At paragraph 89, his Honour stated the following:

“In the present case, adopting the approach of fitness for a designed or intended purpose from Zurich Australia Insurance Limited v CSR Limited, I find that there was no “defect” in the gate or trailer.  The gate could be lifted by more than one person.  There was nothing in its design or its intended use which required it to be lifted by only one person.  Commercial exigencies may have meant gates were lifted by one person, but the fact that it could occur does not mean the gate or trailer into which it fits is defective.

“The only arguable “defect” was in the lifting and fitting of the gates in the method adopted, namely by using one person to do so.”

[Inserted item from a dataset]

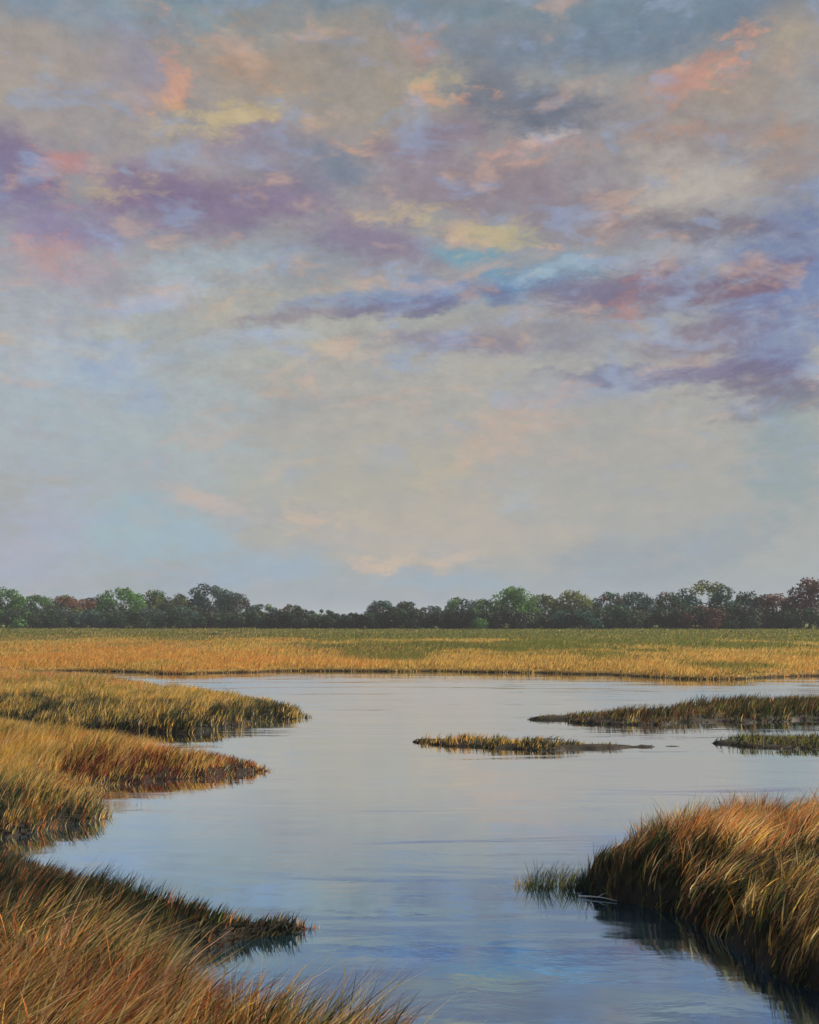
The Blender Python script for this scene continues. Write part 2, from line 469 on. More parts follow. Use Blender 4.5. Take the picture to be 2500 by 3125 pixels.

His Honour determined that even if it could be shown that the gate or one of its pins had been damaged, it was arguable that the real cause of any accident was the employer’s failure to have in place a safe loading operation or an appropriate system of maintenance or repair.

His Honour awarded judgment in favour of the first, third and fourth defendants in the first set of proceedings, and against the defendant in the second set of proceedings in the sum of $210,192.42.

However, given his findings on the defect issue, Letherbarrow DCJ found that the CTP insurer had no liability to indemnify the owner of the vehicle.


This decision confirms the principles in Zurich Australia Insurance Limited v CSR Limited and Toll Pty Ltd v Dakic & Anor [2006] NSWCA 58.

Defect cases will always turn on their facts, however, in considering whether or not an injury is categorised as a motor vehicle accident or an unsafe system of work, insurers should turn their minds to what was the proximate cause of the injury to the plaintiff.